§ Written exercise
All of the data that follows should be retyped exactly, please, except the pictures.

:: Data

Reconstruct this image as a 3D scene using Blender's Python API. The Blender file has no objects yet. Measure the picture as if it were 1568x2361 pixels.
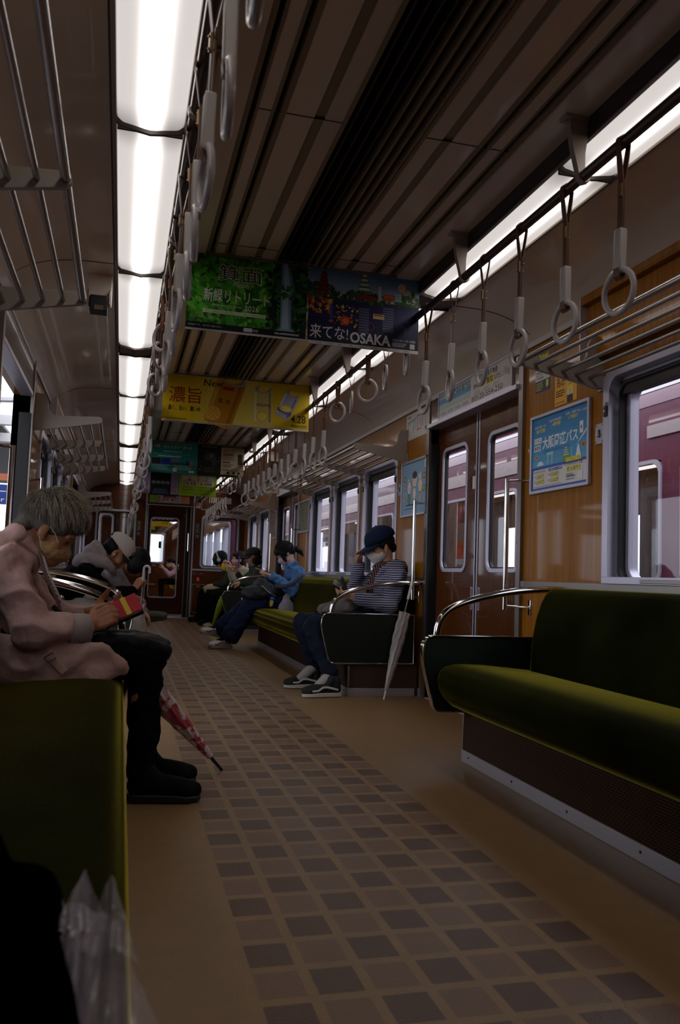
import bpy, bmesh, math, random
from mathutils import Vector, Matrix, noise, Euler
C = bpy.context.scene.collection
SC = bpy.context.scene
V = Vector
pi = math.pi

# ---------------------------------------------------------------- camera
yaw, pitch, roll, FPX = 0.2535141, 0.07590224, 0.03520212, 1927.857
fwd = V((math.sin(yaw) * math.cos(pitch), math.cos(yaw) * math.cos(pitch), math.sin(pitch)))
rt = V((math.cos(yaw), -math.sin(yaw), 0)); up = rt.cross(fwd)
r2 = math.cos(roll) * rt + math.sin(roll) * up
u2 = -math.sin(roll) * rt + math.cos(roll) * up
cam = bpy.data.cameras.new('camera'); cam_o = bpy.data.objects.new('camera', cam); C.objects.link(cam_o)
M = Matrix.Identity(4)
for i in range(3):
    M[i][0] = r2[i]; M[i][1] = u2[i]; M[i][2] = -fwd[i]
M[2][3] = 0.8
cam_o.matrix_world = M
cam.sensor_fit = 'VERTICAL'; cam.sensor_height = 36; cam.lens = FPX / 2361 * 36
cam.clip_start = 0.05
cam.dof.use_dof = True; cam.dof.focus_distance = 4.5; cam.dof.aperture_fstop = 5.6
SC.camera = cam_o

# ---------------------------------------------------------------- world, exposure
SKY, LAMP, EXPO = 3.6, 1.0, 0.0
w = bpy.data.worlds.new('sky'); SC.world = w; w.use_nodes = True
nt = w.node_tree; bg = nt.nodes['Background']
tc = nt.nodes.new('ShaderNodeTexCoord'); sp = nt.nodes.new('ShaderNodeSeparateXYZ')
cr = nt.nodes.new('ShaderNodeValToRGB')
cr.color_ramp.elements[0].position = 0.43; cr.color_ramp.elements[0].color = (0.20, 0.20, 0.22, 1)
cr.color_ramp.elements[1].position = 0.53; cr.color_ramp.elements[1].color = (0.84, 0.86, 0.97, 1)
mp = nt.nodes.new('ShaderNodeMapRange'); mp.inputs[1].default_value = -1; mp.inputs[2].default_value = 1
nt.links.new(tc.outputs['Generated'], sp.inputs[0]); nt.links.new(sp.outputs['Z'], mp.inputs[0])
nt.links.new(mp.outputs[0], cr.inputs[0]); nt.links.new(cr.outputs[0], bg.inputs[0])
bg.inputs[1].default_value = SKY
SC.view_settings.view_transform = 'Standard'; SC.view_settings.look = 'None'
SC.view_settings.exposure = EXPO; SC.view_settings.gamma = 1; SC.view_settings.use_curve_mapping = False
SC.cycles.max_bounces = 8; SC.cycles.diffuse_bounces = 4; SC.cycles.glossy_bounces = 4
SC.cycles.transparent_max_bounces = 24; SC.cycles.transmission_bounces = 6
SC.cycles.use_denoising = True; SC.cycles.sample_clamp_indirect = 4
SC.cycles.caustics_reflective = False; SC.cycles.caustics_refractive = False

# ---------------------------------------------------------------- helpers
def s2l(c):
    return tuple((x / 12.92 if x <= .04045 else ((x + .055) / 1.055) ** 2.4) for x in c)
def hx(h):
    h = h.lstrip('#'); return s2l(tuple(int(h[i:i + 2], 16) / 255 for i in (0, 2, 4)))
MATS = {}
def mat(name, col, rough=.5, metal=0, spec=.5, bump=None, vary=None, sheen=0, coat=0, emit=0, alpha=1, aniso=0, trans=0):
    if name in MATS: return MATS[name]
    m = bpy.data.materials.new(name); m.use_nodes = True; MATS[name] = m
    n = m.node_tree.nodes; l = m.node_tree.links; b = n['Principled BSDF']
    if isinstance(col, str): col = hx(col)
    b.inputs['Base Color'].default_value = (*col, 1)
    b.inputs['Roughness'].default_value = rough; b.inputs['Metallic'].default_value = metal
    b.inputs['Specular IOR Level'].default_value = spec
    if sheen: b.inputs['Sheen Weight'].default_value = sheen; b.inputs['Sheen Roughness'].default_value = .4; b.inputs['Sheen Tint'].default_value = (*[min(1, c * 3 + .05) for c in col], 1)
    if coat: b.inputs['Coat Weight'].default_value = coat; b.inputs['Coat Roughness'].default_value = .06
    if emit: b.inputs['Emission Color'].default_value = (*col, 1); b.inputs['Emission Strength'].default_value = emit
    if alpha < 1: b.inputs['Alpha'].default_value = alpha
    if trans: b.inputs['Transmission Weight'].default_value = trans
    if vary or bump:
        t = n.new('ShaderNodeTexCoord')
    if vary:  # (amount, scale xyz, detail)
        mp = n.new('ShaderNodeMapping'); mp.inputs['Scale'].default_value = vary[1]
        nz = n.new('ShaderNodeTexNoise'); nz.inputs['Scale'].default_value = 1; nz.inputs['Detail'].default_value = 4
        l.new(t.outputs['Object'], mp.inputs[0]); l.new(mp.outputs[0], nz.inputs[0])
        mx = n.new('ShaderNodeMix'); mx.data_type = 'RGBA'
        mx.inputs['A'].default_value = (*[c * (1 - vary[0]) for c in col], 1)
        mx.inputs['B'].default_value = (*[min(1, c * (1 + vary[0])) for c in col], 1)
        l.new(nz.outputs['Fac'], mx.inputs['Factor']); l.new(mx.outputs['Result'], b.inputs['Base Color'])
    if bump:  # (strength, scale, distance)
        nz2 = n.new('ShaderNodeTexNoise'); nz2.inputs['Scale'].default_value = bump[1]; nz2.inputs['Detail'].default_value = 3
        l.new(t.outputs['Object'], nz2.inputs[0])
        bp = n.new('ShaderNodeBump'); bp.inputs['Strength'].default_value = bump[0]; bp.inputs['Distance'].default_value = bump[2] if len(bump) > 2 else .01
        l.new(nz2.outputs['Fac'], bp.inputs['Height']); l.new(bp.outputs[0], b.inputs['Normal'])
    return m
def flat(h):
    return mat('print_' + h, h, .45, spec=.3)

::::

§ Exercise response
Reconstruct this image as a 3D scene using Blender's Python API. The Blender file has no objects yet. Measure the picture as if it were 1568x2361 pixels.
import bpy, bmesh, math, random
from mathutils import Vector, Matrix, noise, Euler
C = bpy.context.scene.collection
SC = bpy.context.scene
V = Vector
pi = math.pi

# ---------------------------------------------------------------- camera
yaw, pitch, roll, FPX = 0.2535141, 0.07590224, 0.03520212, 1927.857
fwd = V((math.sin(yaw) * math.cos(pitch), math.cos(yaw) * math.cos(pitch), math.sin(pitch)))
rt = V((math.cos(yaw), -math.sin(yaw), 0)); up = rt.cross(fwd)
r2 = math.cos(roll) * rt + math.sin(roll) * up
u2 = -math.sin(roll) * rt + math.cos(roll) * up
cam = bpy.data.cameras.new('camera'); cam_o = bpy.data.objects.new('camera', cam); C.objects.link(cam_o)
M = Matrix.Identity(4)
for i in range(3):
    M[i][0] = r2[i]; M[i][1] = u2[i]; M[i][2] = -fwd[i]
M[2][3] = 0.8
cam_o.matrix_world = M
cam.sensor_fit = 'VERTICAL'; cam.sensor_height = 36; cam.lens = FPX / 2361 * 36
cam.clip_start = 0.05
cam.dof.use_dof = True; cam.dof.focus_distance = 4.5; cam.dof.aperture_fstop = 5.6
SC.camera = cam_o

# ---------------------------------------------------------------- world, exposure
SKY, LAMP, EXPO = 3.6, 1.0, 0.0
w = bpy.data.worlds.new('sky'); SC.world = w; w.use_nodes = True
nt = w.node_tree; bg = nt.nodes['Background']
tc = nt.nodes.new('ShaderNodeTexCoord'); sp = nt.nodes.new('ShaderNodeSeparateXYZ')
cr = nt.nodes.new('ShaderNodeValToRGB')
cr.color_ramp.elements[0].position = 0.43; cr.color_ramp.elements[0].color = (0.20, 0.20, 0.22, 1)
cr.color_ramp.elements[1].position = 0.53; cr.color_ramp.elements[1].color = (0.84, 0.86, 0.97, 1)
mp = nt.nodes.new('ShaderNodeMapRange'); mp.inputs[1].default_value = -1; mp.inputs[2].default_value = 1
nt.links.new(tc.outputs['Generated'], sp.inputs[0]); nt.links.new(sp.outputs['Z'], mp.inputs[0])
nt.links.new(mp.outputs[0], cr.inputs[0]); nt.links.new(cr.outputs[0], bg.inputs[0])
bg.inputs[1].default_value = SKY
SC.view_settings.view_transform = 'Standard'; SC.view_settings.look = 'None'
SC.view_settings.exposure = EXPO; SC.view_settings.gamma = 1; SC.view_settings.use_curve_mapping = False
SC.cycles.max_bounces = 8; SC.cycles.diffuse_bounces = 4; SC.cycles.glossy_bounces = 4
SC.cycles.transparent_max_bounces = 24; SC.cycles.transmission_bounces = 6
SC.cycles.use_denoising = True; SC.cycles.sample_clamp_indirect = 4
SC.cycles.caustics_reflective = False; SC.cycles.caustics_refractive = False

# ---------------------------------------------------------------- helpers
def s2l(c):
    return tuple((x / 12.92 if x <= .04045 else ((x + .055) / 1.055) ** 2.4) for x in c)
def hx(h):
    h = h.lstrip('#'); return s2l(tuple(int(h[i:i + 2], 16) / 255 for i in (0, 2, 4)))
MATS = {}
def mat(name, col, rough=.5, metal=0, spec=.5, bump=None, vary=None, sheen=0, coat=0, emit=0, alpha=1, aniso=0, trans=0):
    if name in MATS: return MATS[name]
    m = bpy.data.materials.new(name); m.use_nodes = True; MATS[name] = m
    n = m.node_tree.nodes; l = m.node_tree.links; b = n['Principled BSDF']
    if isinstance(col, str): col = hx(col)
    b.inputs['Base Color'].default_value = (*col, 1)
    b.inputs['Roughness'].default_value = rough; b.inputs['Metallic'].default_value = metal
    b.inputs['Specular IOR Level'].default_value = spec
    if sheen: b.inputs['Sheen Weight'].default_value = sheen; b.inputs['Sheen Roughness'].default_value = .4; b.inputs['Sheen Tint'].default_value = (*[min(1, c * 3 + .05) for c in col], 1)
    if coat: b.inputs['Coat Weight'].default_value = coat; b.inputs['Coat Roughness'].default_value = .06
    if emit: b.inputs['Emission Color'].default_value = (*col, 1); b.inputs['Emission Strength'].default_value = emit
    if alpha < 1: b.inputs['Alpha'].default_value = alpha
    if trans: b.inputs['Transmission Weight'].default_value = trans
    if vary or bump:
        t = n.new('ShaderNodeTexCoord')
    if vary:  # (amount, scale xyz, detail)
        mp = n.new('ShaderNodeMapping'); mp.inputs['Scale'].default_value = vary[1]
        nz = n.new('ShaderNodeTexNoise'); nz.inputs['Scale'].default_value = 1; nz.inputs['Detail'].default_value = 4
        l.new(t.outputs['Object'], mp.inputs[0]); l.new(mp.outputs[0], nz.inputs[0])
        mx = n.new('ShaderNodeMix'); mx.data_type = 'RGBA'
        mx.inputs['A'].default_value = (*[c * (1 - vary[0]) for c in col], 1)
        mx.inputs['B'].default_value = (*[min(1, c * (1 + vary[0])) for c in col], 1)
        l.new(nz.outputs['Fac'], mx.inputs['Factor']); l.new(mx.outputs['Result'], b.inputs['Base Color'])
    if bump:  # (strength, scale, distance)
        nz2 = n.new('ShaderNodeTexNoise'); nz2.inputs['Scale'].default_value = bump[1]; nz2.inputs['Detail'].default_value = 3
        l.new(t.outputs['Object'], nz2.inputs[0])
        bp = n.new('ShaderNodeBump'); bp.inputs['Strength'].default_value = bump[0]; bp.inputs['Distance'].default_value = bump[2] if len(bump) > 2 else .01
        l.new(nz2.outputs['Fac'], bp.inputs['Height']); l.new(bp.outputs[0], b.inputs['Normal'])
    return m
def flat(h):
    return mat('print_' + h, h, .45, spec=.3)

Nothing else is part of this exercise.